As long as we have had platformers there has been some limits placed on how many times the player can miss his jumps and fall in to the abyss until he is presented with a Game Over screen. In the early platformers like Super Mario Bros this strict limitation made sense, their short length made it a necessity. With the next generation of platformers like Super Mario World, levels were instead too plentiful to force the player to start over from level 1-1 if he was bitten by a Piranha Plant one too many times. So the player was allowed to save his game at some select locations, for example after finding that well hidden exit in those all too confusing Ghost Houses.
After playing a fair bit of Rayman Origins I have come to feel that this half step was a bit too conservative; there is in fact no need for lives at all in today platformers. Rayman Origins has a system where the player is allowed to respawn at the latest checkpoint as many times as necessary to beat the level, there is simply no concept of lives at all in the game. The surprising thing is that this works perfectly fine and takes nothing away from the experience. One could argue that this would make the game less challenging, but it is a cheap way to turn up the difficulty.

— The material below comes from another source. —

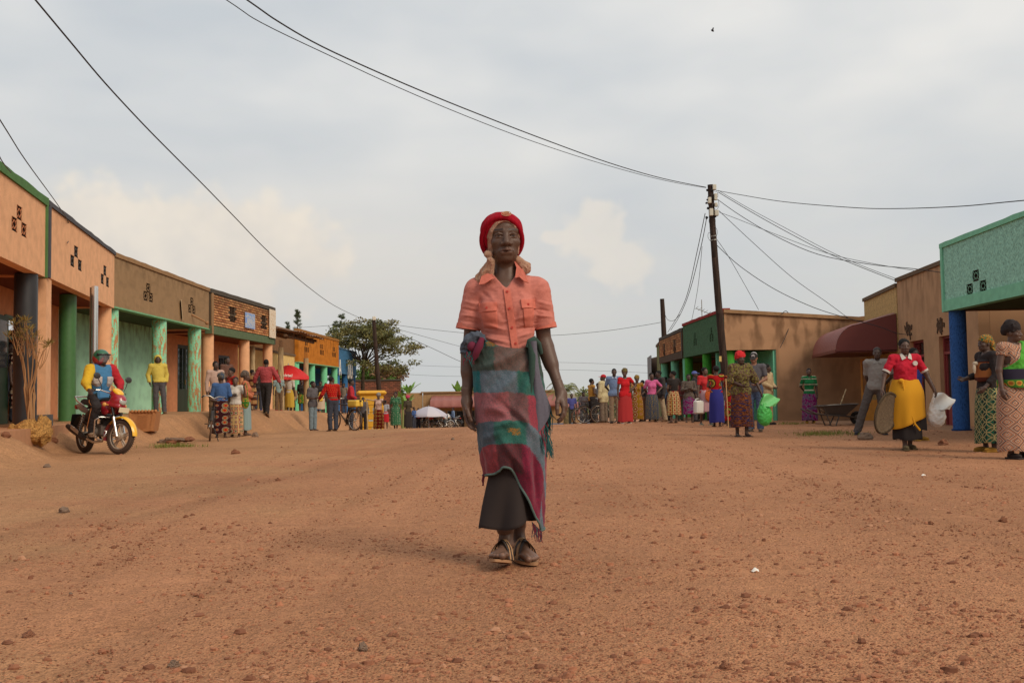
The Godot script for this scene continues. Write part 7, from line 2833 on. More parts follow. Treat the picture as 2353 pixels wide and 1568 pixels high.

In many ways limiting the number of tries the player is restricted to forces the developers to turn down the difficulty. With a system without such restrictions some truly difficult near impossible scenarios can be designed, since the player will be allowed as many tries as needed to master them. This is a type of difficulty that is better fitted to platformers. They are not meant to offer a survival horror like experience where the player fears death, but one where the player feel totally bad ass for having pulled off some super tricky jumps sequence. I can't help to wonder if Super Mario World and many of its contemporaries from that golden age of platformers would have been more enjoyable with a system more like that of Rayman Origins.